As opposed to this state of things Neo-Kantianism or the Critical Philosophy in its various forms has taken no firm position; no more than its master Kant himself did. To a great extent it makes use of the limitations of knowledge that have been critically determined, in order to leave open behind the same a realm of transcendent possibilities in which religion may lead a passably secured existence. Behind the greatest critical acumen theological prejudice is only too often concealed.

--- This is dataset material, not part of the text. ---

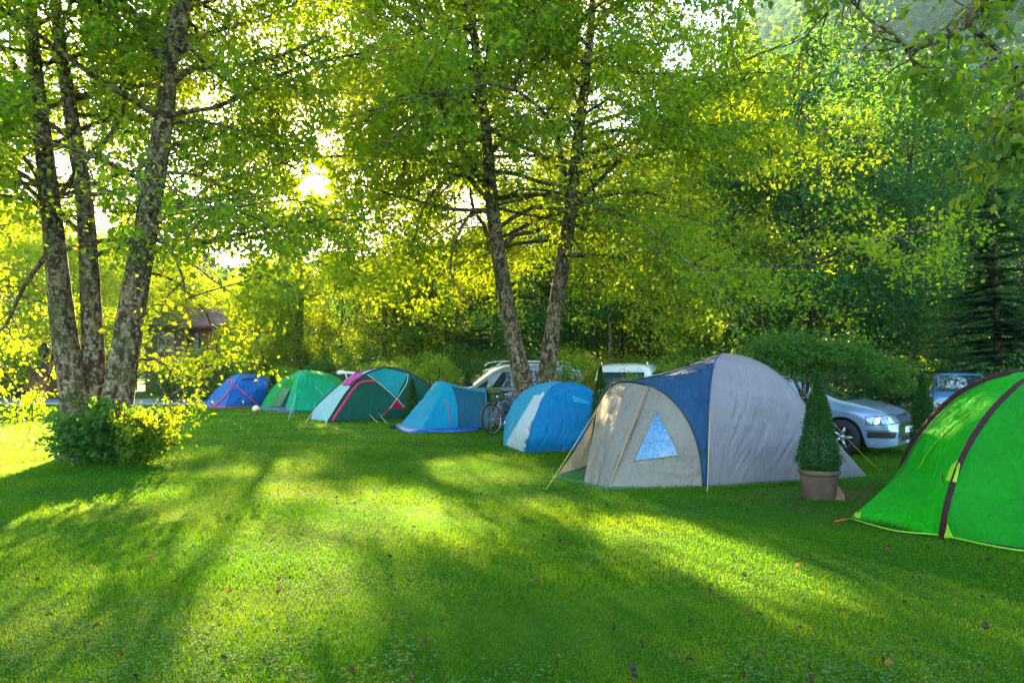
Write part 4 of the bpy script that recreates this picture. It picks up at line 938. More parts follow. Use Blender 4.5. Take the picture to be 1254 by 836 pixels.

Few only of the intellectually eminent representatives of this movement like Alois Riehl and Ernst Laas exhibit in this respect perfect determination and the consciousness that the consequences of modern science unavoidably demand the laying aside of current religious conceptions and the substitution for them of more correct ones. Laas especially, in many passages of his principal work (Idealism and Positivism), as also in his readable little treatise Kant's Stellung im Conflicte zwischen Glauben und Wissen,[60] has emphasised strongly the view that there can be ideals only for the man who acts, and that so-called ideals where mingled with the function of pure cognition only falsify reality and lead to irresolvable conflicts. And Laas likewise belongs to the few who have laid prominent stress upon the educational task of modern philosophy as a substitute for systems of religious ideas.
[60] Kant's Position in the Struggle between Faith and Knowledge.